>>>>>
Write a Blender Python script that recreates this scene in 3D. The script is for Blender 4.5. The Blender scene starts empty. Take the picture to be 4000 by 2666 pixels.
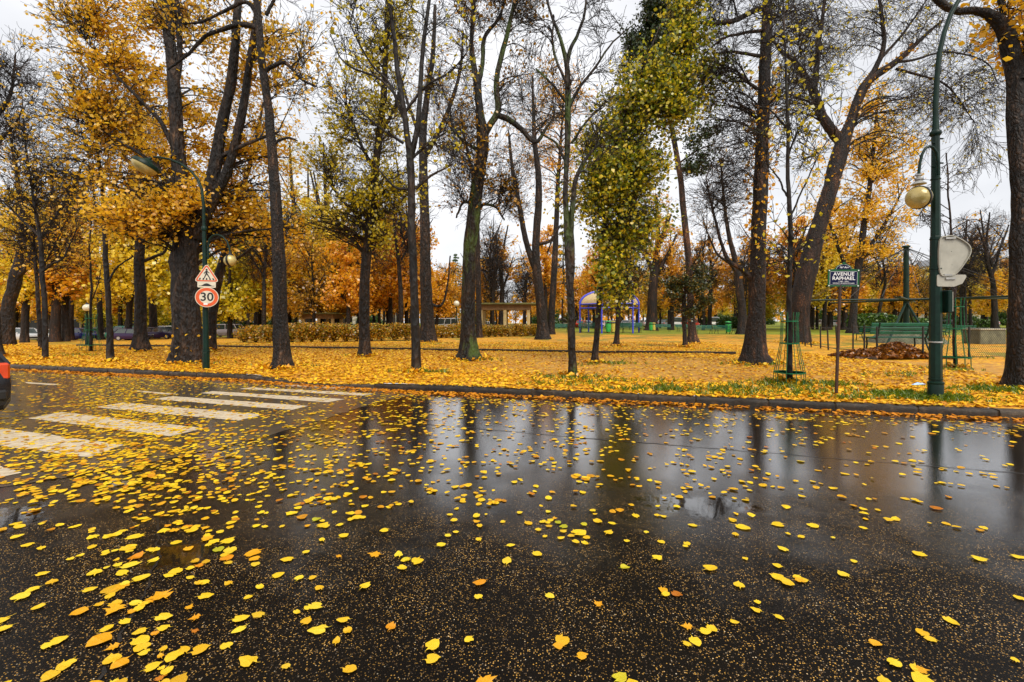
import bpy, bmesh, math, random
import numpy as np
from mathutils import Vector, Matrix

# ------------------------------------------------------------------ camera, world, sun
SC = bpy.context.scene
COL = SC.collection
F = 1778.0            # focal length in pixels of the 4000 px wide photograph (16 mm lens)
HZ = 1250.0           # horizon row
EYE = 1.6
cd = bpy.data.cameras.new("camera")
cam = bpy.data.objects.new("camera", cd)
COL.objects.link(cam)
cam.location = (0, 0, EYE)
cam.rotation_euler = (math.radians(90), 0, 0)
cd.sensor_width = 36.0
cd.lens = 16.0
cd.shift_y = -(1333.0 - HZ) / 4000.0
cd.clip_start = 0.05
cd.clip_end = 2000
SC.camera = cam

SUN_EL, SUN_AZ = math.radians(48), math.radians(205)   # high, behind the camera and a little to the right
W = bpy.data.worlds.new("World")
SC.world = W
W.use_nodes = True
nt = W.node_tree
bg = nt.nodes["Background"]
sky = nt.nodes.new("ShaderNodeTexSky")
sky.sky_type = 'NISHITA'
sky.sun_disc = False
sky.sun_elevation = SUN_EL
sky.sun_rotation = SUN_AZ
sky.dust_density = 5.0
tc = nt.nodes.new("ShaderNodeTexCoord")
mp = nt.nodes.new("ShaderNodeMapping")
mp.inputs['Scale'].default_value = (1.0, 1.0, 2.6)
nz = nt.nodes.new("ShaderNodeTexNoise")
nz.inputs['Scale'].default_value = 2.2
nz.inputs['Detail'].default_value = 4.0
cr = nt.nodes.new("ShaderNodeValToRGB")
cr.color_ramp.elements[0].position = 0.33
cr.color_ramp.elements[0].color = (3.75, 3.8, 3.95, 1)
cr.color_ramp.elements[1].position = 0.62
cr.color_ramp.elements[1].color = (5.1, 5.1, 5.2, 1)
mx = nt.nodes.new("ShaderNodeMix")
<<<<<
Without the pictures, return the listing above from its first line through the line that has "from mathutils import Vector, Matrix".

Write a Blender Python script that recreates this scene in 3D. The script is for Blender 4.5. The Blender scene starts empty. Take the picture to be 4000 by 2666 pixels.
import bpy, bmesh, math, random
import numpy as np
from mathutils import Vector, Matrix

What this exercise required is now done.